Linguist Jokes / Recent Jokes

The manager of a large city zoo was drafting a letter to order a pair of animals. He sat at his computer and typed the following sentence: "I would like to place an order for two mongooses, to be delivered at your earliest convenience."

He stared at the screen, focusing on that odd word mongooses. Then he deleted the word and added another, so that the sentence now read: "I would like to place an order for two mongeese, to be delivered at your earliest convenience."

Again he stared at the screen, this time focusing on the new word, which seemed just as odd as the original one. Finally, he deleted the whole sentence and started all over. "Everyone knows no full-stocked zoo should be without a mongoose," he typed. "Please send us two of them."

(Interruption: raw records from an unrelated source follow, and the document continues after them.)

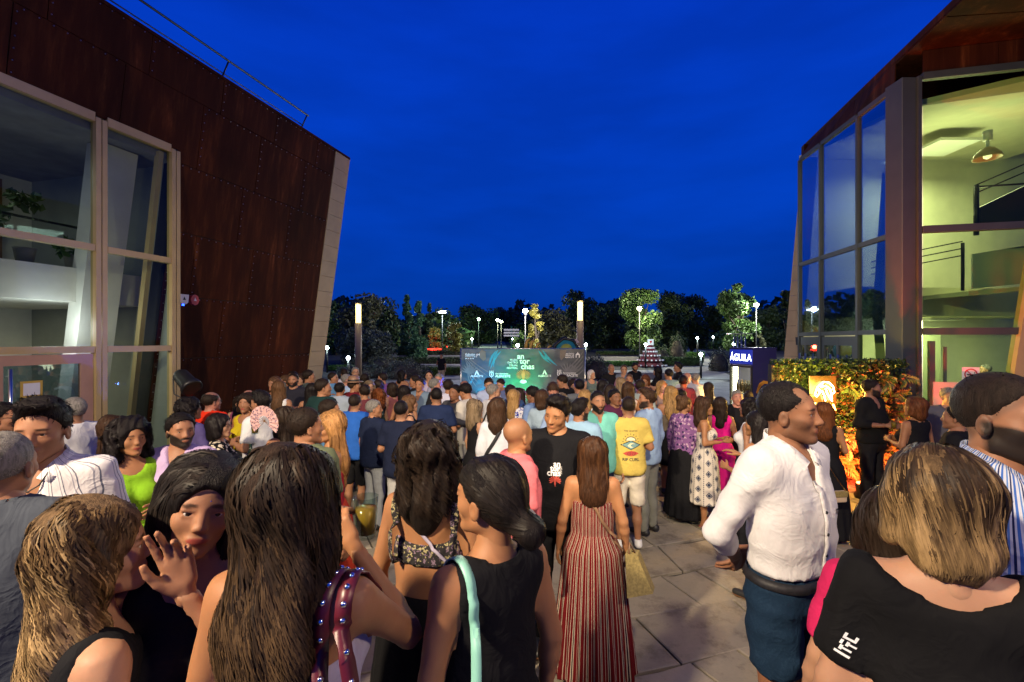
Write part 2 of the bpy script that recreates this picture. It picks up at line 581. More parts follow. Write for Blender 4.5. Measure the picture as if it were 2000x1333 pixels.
def head_mesh(sex, h):
    key = ('hd', sex, h)
    if key in _cache: return _cache[key]
    V, F = grid_mesh(head_ops(sex, h < .004), h)
    x, y, z = V[:, 0], V[:, 1], V[:, 2]
    m = np.zeros((len(V), 4), np.float32)
    def sm(a, lo, hi): return np.clip((a - lo) / (hi - lo), 0, 1)
    lip = (1 - sm((x / .024) ** 2 + ((z - .049) / .0088) ** 2, .75, 1.2)) * (y > .075)
    brow = (1 - sm(((np.abs(x) - .033) / .019) ** 2 + ((z - .1335 + (np.abs(x) - .03) * .10) / .0052) ** 2, .6, 1.4)) * (y > .05)
    beard = sm(.040 - z + np.abs(x) * .85 , -.004, .010) * sm(z + .004, -.004, .004) * sm(y, -.02, .01) * (1 - lip)
    beard = np.maximum(beard, (1 - sm((x / .03) ** 2 + ((z - .062) / .007) ** 2, .6, 1.2)) * (y > .075) * (1 - lip))
    scalp = sm(z - (.098 + y), -.008, .008)
    m[:, 0] = lip; m[:, 1] = brow; m[:, 2] = beard; m[:, 3] = scalp
    # eyeballs
    for s in (-1, 1):
        ev, ef = grid_mesh([('+', el((.032 * s, .0715, .1130), .0124), .001)], max(h * .6, .0022) if h < .005 else .006, .008)
        F = np.concatenate([F, ef + len(V)]); V = np.concatenate([V, ev])
        mm = np.zeros((len(ev), 4), np.float32)
        ir = (ev[:, 0] - .032 * s) ** 2 + (ev[:, 2] - .1135) ** 2 < .0062 ** 2
        mm[:, 0] = -1; mm[:, 1] = np.where(ir, 1, 0)
        m = np.concatenate([m, mm])
    _cache[key] = (V, F, m)
    return _cache[key]

def rot_to(d, ref, side):
    """matrix that takes -z to d, +y (thumb) to ref-ish, palm side mirrored for the left hand"""
    d = Vector(d).normalized(); t = Vector(ref); t = (t - d * t.dot(d))
    if t.length < 1e-3: t = d.orthogonal()
    t.normalize()
    x = t.cross(-d); x.normalize()
    return np.array([[x[i] * side, t[i], -d[i]] for i in range(3)])

HEAD_P = (0, -.015, .035)
def head_frame(yaw, pitch, roll=0.0):
    R = Matrix.Rotation(math.radians(-yaw), 3, 'Z') @ Matrix.Rotation(math.radians(pitch), 3, 'X') @ Matrix.Rotation(math.radians(roll), 3, 'Y')
    return np.array(R), np.array((0, .0, 1.52 + .035)), np.array(HEAD_P)

def to_head(V, fr):
    R, T, P = fr
    return (V - P) @ R.T + T + np.array((0, P[1], 0)) * 0 + np.array((0, P[1], 0))

def person_mesh(sex, fat, pl, pr, yaw, pitch, roll, h, hh, hhand, hk):
    key = ('pm', sex, fat, pl, pr, yaw, pitch, roll, h, hh, hk)
    if key in _cache: return _cache[key]
    V, F = body_mesh(sex, fat, pl, pr, h)
    M = np.zeros((len(V), 4), np.float32)
    hv, hf, hm = head_mesh(sex, hh)
    hv = to_head(hv, head_frame(yaw, pitch, roll))
    F = np.concatenate([F, hf + len(V)]); V = np.concatenate([V, hv]); M = np.concatenate([M, hm])
    g = 1.0 if sex == 'm' else .9
    for side, pose, k in ((-1, pl, hk[0]), (1, pr, hk[1])):
        S, E, W = arm_pts(sex, pose, side)
        d = Vector(W) - Vector(E)
        ref = (0, 1, .15) if abs(d.normalized().z) > .75 and d.z < 0 else ((-.5 * side, 0, 1) if d.z < .1 else (-side, 0, 0))
        if k == 'mouth': d = Vector((-.25 * side, -.15, 1)); ref = (-side, 0, .1)
        R = rot_to(d, ref, side)
        a, b = hand_mesh(k, hhand)
        a = (a * g) @ R.T + np.array(W)
        if side < 0: b = b[:, ::-1]
        F = np.concatenate([F, b + len(V)]); V = np.concatenate([V, a]); M = np.concatenate([M, np.zeros((len(a), 4), np.float32)])
    me = np_mesh('body', V, F)
    at = me.color_attributes.new('mask', 'FLOAT_COLOR', 'POINT')
    at.data.foreach_set('color', M.ravel())
    me.materials.append(MAT['skin'])
    _cache[key] = me
    return me

def wrinkle(a, f, seed):
    r = np.random.default_rng(seed)
    K = r.normal(size=(5, 3)) * f * np.array([1, 1, .55]); ph = r.uniform(0, 6.28, 5)
    def fn(X, Y, Z):
        w = 0
        for i in range(5):
            w = w + np.sin(X * K[i, 0] + Y * K[i, 1] + Z * K[i, 2] + ph[i] + 1.3 * np.sin(Z * f * .35 + ph[i] * 2 + X * 9))
        return (w * a / 2.4).astype(np.float32) if hasattr(w, 'astype') else w
    return ('fn', fn)

def folds(a, f, seed):
    r = np.random.default_rng(seed + 50)
    K = r.normal(size=(4, 3)) * f * np.array([1, .8, .75]); ph = r.uniform(0, 6.28, 4)
    def fn(X, Y, Z):
        w = 0
        for i in range(4):
            q = np.sin(X * K[i, 0] + Y * K[i, 1] + Z * K[i, 2] + ph[i] + 1.6 * np.sin(Z * f * .3 + ph[i] * 2 + X * 7 + Y * 5))
            m = .5 + .5 * np.sin(X * 11 + Z * 7 + ph[i] * 3)
            w = w + (1 - np.abs(q)) ** 1.6 * m
        arm = 1 + 1.2 * np.clip((1.25 - Z) * 3, 0, 1) * .4
        return (.40 - w / 2.0) * a * 2.4 * arm
    return ('fn', fn)

def top_ops(kind, sex, fat, pl, pr, seed):
    """clothes of the upper body. kinds: tee, shirt, long, polo, tank, cami, strapless, crop, offsh"""
    loose = .016 if kind in ('tank', 'cami', 'strapless', 'crop', 'dress') else .024
    ops = torso_ops(sex, fat, loose)
    w = (.155 if sex == 'm' else .14) * fat + loose
    if kind in ('tee', 'shirt', 'long', 'polo', 'blouse'):
        ops.append(('+', rc((0, .0, .93), (0, .0, 1.25), w + .012, w, (1, .76 * (fat if fat > 1.05 else 1), 1)), .05))
    g = 1.0 if sex == 'm' else .88
    if kind in ('tee', 'shirt', 'long', 'polo', 'blouse', 'rolled', 'offsh', 'tucked'):
        for side, pose in ((-1, pl), (1, pr)):
            S, E, W = arm_pts(sex, pose, side)
            t = .74
            Q = tuple(S[i] + (E[i] - S[i]) * t for i in range(3))
            if kind in ('tee', 'polo', 'offsh'):
                ops.append(('+', rc(S, Q, .066 * g, .066 * g), .04))
                n = (Vector(E) - Vector(S)).normalized()
                Q2 = Vector(Q) + n * .015
                # flat sleeve end: cut the rounded cap close to the arm only
                def cut(X, Y, Z, Q2=Q2, n=n, side=side):
                    pl_ = (X - Q2[0]) * n[0] + (Y - Q2[1]) * n[1] + (Z - Q2[2]) * n[2]
                    rr = np.sqrt((X - Q2[0]) ** 2 + (Y - Q2[1]) ** 2 + (Z - Q2[2]) ** 2) - .088
                    return np.maximum(-pl_, rr)
                ops.append(('-', ('fn', cut), .002))
            else:
                f = .95 if kind in ('long', 'blouse') else .40
                R = tuple(E[i] + (W[i] - E[i]) * (f if kind != 'shirt' else .25) for i in range(3))
                ops += [('+', rc(S, E, .064 * g, .056 * g), .04), ('+', rc(E, R, .055 * g, .046 * g if f > .9 else .054 * g), .02)]
                if f <= .5:
                    ops.append(('+', rc(tuple(R[i] - (W[i] - E[i]) * .16 for i in range(3)), R, .058 * g, .058 * g), .008))
    ops.append(('n', folds(.0075 if kind in ('shirt', 'long', 'blouse', 'rolled', 'tucked') else (.006 if kind in ('tee', 'polo', 'offsh') else .003), 26, seed), 0))
    hem = .86 if kind in ('tee', 'long', 'shirt', 'blouse', 'polo', 'offsh') else .92
    if kind == 'tucked': hem = 1.03
    if kind == 'crop': hem = 1.20
    if kind in ('tank', 'cami'): hem = .93
    ops.append(('&', ('pl', (0, 0, -1), -hem), .006))
    if kind in ('shirt', 'polo', 'rolled', 'blouse', 'tucked'):
        ops.append(('-', el((0, .005, 1.555), (.064, .075, .10)), .006))
        ops.append(('+', ('to', (0, -.012, 1.492), .070 if sex == 'm' else .062, .0075, 1.05, .020), .006))
        if kind != 'blouse':
            for s_ in (-1, 1):
                ops.append(('+', rc((.036 * s_, .058, 1.500), (.060 * s_, .078, 1.452), .015, .007, (1.6, .7, 1)), .003))
        v = .14 if kind != 'polo' else .09
        def vcut(X, Y, Z):
            return np.maximum(np.abs(X) - np.clip((Z - (1.49 - v)) * .34, 0, .05), np.maximum(.02 - Y, 1.49 - v - Z) + 0 * X)
        ops.append(('-', ('fn', vcut), .004))
    elif kind in ('tee', 'long'):
        ops.append(('-', el((0, .012, 1.55), (.074, .086, .085)), .006))
    elif kind in ('tank',):
        ops.append(('-', el((0, .03, 1.53), (.095, .12, .14)), .008))
        for s in (-1, 1): ops.append(('-', rc((.21 * s, -.02, 1.33), (.195 * s, -.02, 1.6), .068, .06), .01))
    elif kind in ('cami', 'strapless', 'crop', 'dress'):
        ops.append(('&', ('pl', (0, -.22, 1), 1.315), .008))
        for s in (-1, 1): ops.append(('-', rc((.22 * s, -.02, 1.36), (.21 * s, -.02, 1.6), .062), .01))
    elif kind == 'offsh':
        ops.append(('-', el((0, .0, 1.60), (.17, .2, .20)), .01))
    return ops

def bottom_ops(kind, sex, fat, seed):
    o = .016
    ops = []
    if kind in ('trousers', 'jeans', 'shorts', 'shortsl', 'shortss'):
        ops += [('+', rc((-.05, 0, .95), (.05, 0, .95), .128 * fat + o, None, (1, .85, 1)), .04), ('+', rc((0, .003, .98), (0, .005, 1.03), .143 * fat + o, None, (1, .74 * fat, 1)), .04)]
        lim = {'trousers': .06, 'jeans': .06, 'shorts': .50, 'shortsl': .44, 'shortss': .655}[kind]
        for s in (-1, 1):
            Hp, K, A = leg_j(sex, s)
            if lim < .3:
                ops += [('+', rc(Hp, K, .100, .070), .02), ('+', rc(K, (K[0], -.014, .32), .070, .070), .02), ('+', rc((K[0], -.014, .32), (A[0], A[1] + .002, A[2] - .01), .070, .058 if kind == 'trousers' else .052), .02)]
            else:
                ops += [('+', rc(Hp, (K[0] * 1.08, K[1], lim), .104, .086), .02)]
        ops += [('n', folds(.007, 30, seed), 0), ('&', ('pl', (0, 0, -1), -lim), .004), ('&', ('pl', (0, 0, 1), 1.05), .006)]
        return ops
    hem, R = {'skirt': (.50, .24), 'midi': (.33, .27), 'maxi': (.06, .30), 'pencil': (.46, .205)}[kind]
    nf = 17 if kind != 'pencil' else 3
    ph = seed * 1.7
    def fn(X, Y, Z):
        z = np.clip((1.07 - Z) / (1.07 - hem), 0, 1)
        r = np.sqrt(X * X + (Y / .82) ** 2)
        th = np.arctan2(Y, X)
        hipb = np.clip(z * (1.07 - hem) / .12, 0, 1)
        RR = (.140 * fat + (.066) * hipb) + (R - .205) * np.clip((z * (1.07 - hem) - .12) / (1.07 - hem - .12), 0, 1) ** .9
        fold = .02 * z ** 1.2 * (1 if kind != 'pencil' else .2) * (np.sin(th * nf + ph + 1.5 * np.sin(th * 3 + ph) + Z * 1.2) + .4 * np.sin(th * 7 + ph * 2))
        return (r - RR - fold) * .85
    b = (( -R - .06, -R - .06, hem - .03), (R + .06, R + .06, 1.10))
    return [('+', ('fn', fn, b), .001), ('&', ('pl', (0, 0, 1), 1.07), .006), ('&', ('pl', (0, 0, -1), -hem), .006)]

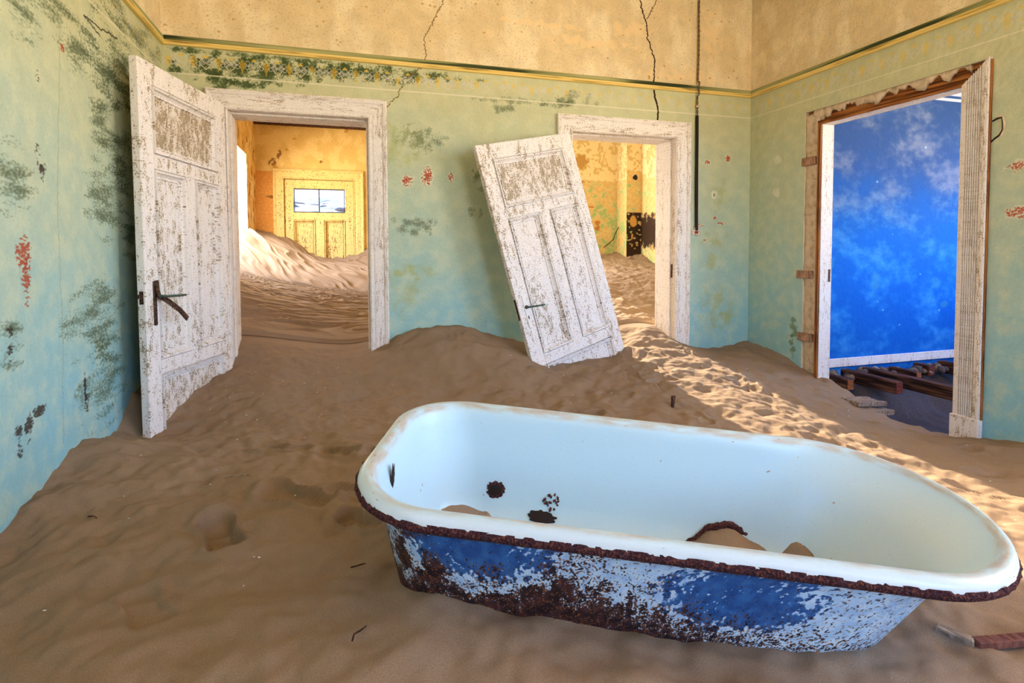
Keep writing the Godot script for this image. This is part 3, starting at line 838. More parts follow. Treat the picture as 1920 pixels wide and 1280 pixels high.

Mr Goldberg, from Pinsk, coming to America, shared a table in the ship's dining room with a Frenchman. Mr Goldberg could speak neither French nor English; the Frenchman could speak neither Russian nor Yiddish.

The first day out, the Frenchman approached the table, bowed and said, "Bon appétit!"
Goldberg, puzzled for a moment, bowed back and replied "Goldberg."

Every day, at every meal, the same routine occured.

On the fifth day, another passenger took Goldberg aside. "Listen, the Frenchman isn't telling you his name. He's saying' Good Appetite,' that's what' Bon appétit!' means."

At the next meal, Mr Goldberg, beaming, bowed to the Frenchman and said, "Bon appétit!".
And the Frenchman, beaming, replied: "Goldberg!"

The village blacksmith finally found an apprentice willing to work hard for long hours. The blacksmith immediately began his instructions to the lad, "When I take the shoe out of the fire, I'll lay it on the anvil; and when I nod my head, you hit it with this hammer."
The apprentice did just as he told. Now he's the village blacksmith.

A Mexican bandit held up a bank in Tucson. The sheriff and his deputy chased him. When they captured him, and the sheriff, who couldn't speak Spanish, asked him where he'd hidden the money. "No se nada," he replied.
The sheriff put a gun to the bandit's head and said to his bi-lingual deputy: "Tell him that if he doesn't tell us where the money is right now, I'll blow his brains out." Upon receiving the translation, the bandit became very animated. "Ya me acuerdo! Tienen que caminar tres cuadradas hasta ese gran arbol. Debajo del arbol, alli esta el dinero." The sheriff leaned forward. "Yeah? Well..?"
The deputy replied: "He says he wants to die like a man."

A childless Canadian couple decided to adopt a Mexican baby. After they got the baby, they decided to enroll in a Spanish class. When asked why, the wife replied, "so that when the baby starts to talk, we'll be able to understand him."

If lawyers are disbarred and clergymen defrocked, doesn't it follow that electricians can be delighted, musicians denoted, cowboys deranged, models deposed and dry cleaners depressed?

Laundry workers could decrease, eventually becoming depressed and depleted! Even more, bedmakers will be debunked, baseball players will be debased, landscapers will be deflowered, bulldozer operators will be degraded, software engineers will be detested, and even musical composers will eventually decompose.

Why is abbreviated such a long word?
Why does monosyllabic have five syllables?
Why is brassiere singular and panties plural?
Why isn't phonetic spelled the way it sounds?
Why is a carrot more orange than an orange?
Why are there interstate highways in Hawaii?
Why do we drive on parkways and park on driveways?
Why are they called apartments, when they're all stuck together?
Why do scientists call it research when looking for something new?
Why do they call it a building? It looks like they're finished. Why isn't it a built?
Why is it when you transport something by car, it's called a shipment, but when you transport something by ship, it's called cargo?
If vegetarians eat vegetables, what do humanitarians eat?
If price and worth mean the same thing, why priceless and worthless are opposites?
Is there another word for synonym?
Is it possible to be totally partial?